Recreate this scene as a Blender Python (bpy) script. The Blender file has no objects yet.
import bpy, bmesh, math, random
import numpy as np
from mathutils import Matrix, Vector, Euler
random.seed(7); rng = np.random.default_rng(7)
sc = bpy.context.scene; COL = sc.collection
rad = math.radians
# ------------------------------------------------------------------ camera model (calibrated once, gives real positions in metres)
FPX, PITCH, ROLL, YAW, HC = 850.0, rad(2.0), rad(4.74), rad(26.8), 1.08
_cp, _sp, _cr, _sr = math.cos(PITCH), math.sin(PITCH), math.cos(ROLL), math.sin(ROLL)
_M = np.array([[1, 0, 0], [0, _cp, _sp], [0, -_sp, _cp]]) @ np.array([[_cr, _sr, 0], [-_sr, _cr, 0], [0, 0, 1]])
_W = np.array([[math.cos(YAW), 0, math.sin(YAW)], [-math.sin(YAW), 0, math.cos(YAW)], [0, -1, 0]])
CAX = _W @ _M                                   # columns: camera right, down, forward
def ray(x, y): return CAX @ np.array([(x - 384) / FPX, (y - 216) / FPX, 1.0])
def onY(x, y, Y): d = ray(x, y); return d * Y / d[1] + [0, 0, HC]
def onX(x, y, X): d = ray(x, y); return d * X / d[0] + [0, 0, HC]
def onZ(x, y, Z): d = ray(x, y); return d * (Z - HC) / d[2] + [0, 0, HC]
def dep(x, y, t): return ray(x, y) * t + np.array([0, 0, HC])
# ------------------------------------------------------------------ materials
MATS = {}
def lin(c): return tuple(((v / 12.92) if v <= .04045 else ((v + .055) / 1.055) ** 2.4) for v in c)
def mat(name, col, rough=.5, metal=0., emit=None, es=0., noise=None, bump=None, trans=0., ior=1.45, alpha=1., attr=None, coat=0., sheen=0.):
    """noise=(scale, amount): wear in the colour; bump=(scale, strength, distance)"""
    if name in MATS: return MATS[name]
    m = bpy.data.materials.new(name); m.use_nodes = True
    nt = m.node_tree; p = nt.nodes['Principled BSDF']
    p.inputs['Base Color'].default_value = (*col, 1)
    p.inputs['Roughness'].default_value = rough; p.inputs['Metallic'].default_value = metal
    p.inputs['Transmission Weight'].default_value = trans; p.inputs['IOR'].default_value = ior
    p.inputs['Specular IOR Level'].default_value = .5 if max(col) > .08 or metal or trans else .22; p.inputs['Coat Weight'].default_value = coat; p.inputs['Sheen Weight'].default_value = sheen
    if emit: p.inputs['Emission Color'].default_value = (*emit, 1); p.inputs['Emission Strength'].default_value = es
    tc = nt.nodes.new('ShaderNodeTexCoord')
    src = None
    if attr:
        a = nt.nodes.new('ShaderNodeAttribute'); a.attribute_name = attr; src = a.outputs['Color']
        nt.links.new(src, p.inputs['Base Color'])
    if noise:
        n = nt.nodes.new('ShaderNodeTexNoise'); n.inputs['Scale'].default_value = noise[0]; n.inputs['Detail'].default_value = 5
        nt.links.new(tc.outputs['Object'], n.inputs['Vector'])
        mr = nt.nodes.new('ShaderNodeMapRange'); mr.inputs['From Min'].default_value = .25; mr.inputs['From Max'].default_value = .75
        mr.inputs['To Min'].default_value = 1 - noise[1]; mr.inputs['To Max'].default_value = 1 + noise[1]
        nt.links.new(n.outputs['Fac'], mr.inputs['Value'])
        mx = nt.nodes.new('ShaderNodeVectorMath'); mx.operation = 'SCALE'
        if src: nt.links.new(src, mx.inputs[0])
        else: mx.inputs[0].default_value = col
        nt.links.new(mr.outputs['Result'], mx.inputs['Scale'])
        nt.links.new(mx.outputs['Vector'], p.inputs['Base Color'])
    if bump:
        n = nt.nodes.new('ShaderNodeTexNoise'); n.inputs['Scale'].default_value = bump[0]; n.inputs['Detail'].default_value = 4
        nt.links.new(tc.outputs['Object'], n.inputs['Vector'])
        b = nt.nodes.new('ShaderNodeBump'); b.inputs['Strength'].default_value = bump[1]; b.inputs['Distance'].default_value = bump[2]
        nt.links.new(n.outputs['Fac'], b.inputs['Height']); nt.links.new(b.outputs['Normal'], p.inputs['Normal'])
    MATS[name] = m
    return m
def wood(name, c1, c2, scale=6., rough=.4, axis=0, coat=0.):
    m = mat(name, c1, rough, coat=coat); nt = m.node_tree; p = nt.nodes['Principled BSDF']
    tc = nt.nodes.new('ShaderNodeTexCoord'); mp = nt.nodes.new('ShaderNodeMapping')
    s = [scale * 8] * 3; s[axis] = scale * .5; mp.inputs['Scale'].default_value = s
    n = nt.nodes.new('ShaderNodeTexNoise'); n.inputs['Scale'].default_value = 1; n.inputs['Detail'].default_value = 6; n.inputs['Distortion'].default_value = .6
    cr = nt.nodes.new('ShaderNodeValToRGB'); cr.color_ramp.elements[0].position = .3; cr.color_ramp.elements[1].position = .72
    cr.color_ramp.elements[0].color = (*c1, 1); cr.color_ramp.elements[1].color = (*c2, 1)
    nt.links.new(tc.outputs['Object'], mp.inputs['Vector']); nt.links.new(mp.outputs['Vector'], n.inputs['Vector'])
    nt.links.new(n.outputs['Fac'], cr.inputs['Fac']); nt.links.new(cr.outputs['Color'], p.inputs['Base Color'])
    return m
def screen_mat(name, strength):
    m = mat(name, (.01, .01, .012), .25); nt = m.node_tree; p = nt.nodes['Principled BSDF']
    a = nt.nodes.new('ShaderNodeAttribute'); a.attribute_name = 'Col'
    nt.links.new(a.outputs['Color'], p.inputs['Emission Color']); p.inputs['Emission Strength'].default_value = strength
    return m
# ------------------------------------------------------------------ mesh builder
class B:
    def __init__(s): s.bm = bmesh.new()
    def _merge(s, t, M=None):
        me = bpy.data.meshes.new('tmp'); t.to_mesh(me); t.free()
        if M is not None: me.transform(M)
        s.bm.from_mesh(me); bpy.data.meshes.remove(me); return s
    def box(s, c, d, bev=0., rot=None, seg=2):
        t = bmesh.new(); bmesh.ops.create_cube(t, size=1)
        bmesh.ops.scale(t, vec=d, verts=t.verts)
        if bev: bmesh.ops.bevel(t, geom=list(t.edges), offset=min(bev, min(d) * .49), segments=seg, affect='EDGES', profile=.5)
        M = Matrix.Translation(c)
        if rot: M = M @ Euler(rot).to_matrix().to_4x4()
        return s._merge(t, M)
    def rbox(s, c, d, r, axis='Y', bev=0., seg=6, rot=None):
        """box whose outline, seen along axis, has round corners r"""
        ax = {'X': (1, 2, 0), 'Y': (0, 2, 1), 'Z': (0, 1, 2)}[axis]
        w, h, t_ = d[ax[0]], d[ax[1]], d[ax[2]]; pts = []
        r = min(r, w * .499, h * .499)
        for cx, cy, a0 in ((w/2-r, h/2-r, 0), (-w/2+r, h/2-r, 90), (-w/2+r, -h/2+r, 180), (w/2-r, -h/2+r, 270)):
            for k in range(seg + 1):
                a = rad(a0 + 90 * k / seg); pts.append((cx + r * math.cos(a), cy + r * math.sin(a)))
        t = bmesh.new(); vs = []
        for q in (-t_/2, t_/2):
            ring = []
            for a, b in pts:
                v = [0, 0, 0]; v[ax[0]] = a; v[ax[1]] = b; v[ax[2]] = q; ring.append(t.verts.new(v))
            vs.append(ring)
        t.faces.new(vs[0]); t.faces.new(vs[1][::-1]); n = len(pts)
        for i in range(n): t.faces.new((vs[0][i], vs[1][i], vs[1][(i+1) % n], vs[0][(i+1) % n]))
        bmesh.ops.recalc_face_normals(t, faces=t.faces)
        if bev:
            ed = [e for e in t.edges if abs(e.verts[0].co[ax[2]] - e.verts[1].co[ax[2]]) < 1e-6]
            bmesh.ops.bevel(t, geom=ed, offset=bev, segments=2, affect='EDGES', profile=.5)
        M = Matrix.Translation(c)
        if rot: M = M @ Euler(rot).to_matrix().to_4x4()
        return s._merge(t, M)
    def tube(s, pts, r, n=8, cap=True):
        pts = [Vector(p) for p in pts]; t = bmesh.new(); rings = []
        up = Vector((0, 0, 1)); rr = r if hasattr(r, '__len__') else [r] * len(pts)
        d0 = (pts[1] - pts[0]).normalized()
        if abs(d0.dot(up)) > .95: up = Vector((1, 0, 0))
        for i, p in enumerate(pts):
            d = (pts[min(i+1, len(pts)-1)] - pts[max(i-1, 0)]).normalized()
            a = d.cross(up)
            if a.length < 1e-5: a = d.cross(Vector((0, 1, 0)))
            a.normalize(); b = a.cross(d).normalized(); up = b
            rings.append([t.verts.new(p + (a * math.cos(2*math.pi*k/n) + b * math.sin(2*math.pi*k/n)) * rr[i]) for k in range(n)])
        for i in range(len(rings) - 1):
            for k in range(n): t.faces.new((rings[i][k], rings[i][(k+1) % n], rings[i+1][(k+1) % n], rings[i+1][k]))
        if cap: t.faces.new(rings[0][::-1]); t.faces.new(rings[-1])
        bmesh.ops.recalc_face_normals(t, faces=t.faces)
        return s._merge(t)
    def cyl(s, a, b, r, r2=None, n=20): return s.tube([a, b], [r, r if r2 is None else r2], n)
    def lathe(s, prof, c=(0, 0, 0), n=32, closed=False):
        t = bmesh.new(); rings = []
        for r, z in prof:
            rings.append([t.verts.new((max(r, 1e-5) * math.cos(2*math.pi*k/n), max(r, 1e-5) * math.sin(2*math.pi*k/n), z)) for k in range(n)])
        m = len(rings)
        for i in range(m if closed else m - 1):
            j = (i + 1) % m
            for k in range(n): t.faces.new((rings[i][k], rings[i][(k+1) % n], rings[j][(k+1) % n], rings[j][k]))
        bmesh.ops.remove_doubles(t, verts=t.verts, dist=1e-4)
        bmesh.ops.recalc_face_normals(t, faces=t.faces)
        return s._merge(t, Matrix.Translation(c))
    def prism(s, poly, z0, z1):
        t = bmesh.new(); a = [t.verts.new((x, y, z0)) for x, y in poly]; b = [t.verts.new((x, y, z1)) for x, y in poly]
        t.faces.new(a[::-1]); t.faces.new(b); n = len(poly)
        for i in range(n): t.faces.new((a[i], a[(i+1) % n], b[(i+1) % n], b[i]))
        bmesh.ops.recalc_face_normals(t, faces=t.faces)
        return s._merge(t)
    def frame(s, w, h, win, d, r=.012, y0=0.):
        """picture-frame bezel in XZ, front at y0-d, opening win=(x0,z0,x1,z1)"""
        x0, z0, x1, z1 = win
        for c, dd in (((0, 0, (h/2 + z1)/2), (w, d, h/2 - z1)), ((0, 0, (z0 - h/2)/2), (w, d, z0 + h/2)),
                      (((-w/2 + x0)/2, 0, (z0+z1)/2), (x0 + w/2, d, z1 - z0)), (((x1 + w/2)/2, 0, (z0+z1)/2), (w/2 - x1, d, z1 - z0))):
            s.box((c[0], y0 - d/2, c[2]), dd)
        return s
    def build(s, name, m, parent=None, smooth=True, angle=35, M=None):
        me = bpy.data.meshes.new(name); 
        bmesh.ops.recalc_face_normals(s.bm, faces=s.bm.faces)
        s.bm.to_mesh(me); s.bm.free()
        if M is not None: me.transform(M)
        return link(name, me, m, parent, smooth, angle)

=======

Only a number is wanted here: how many lines in the data above include the string "scene"?

2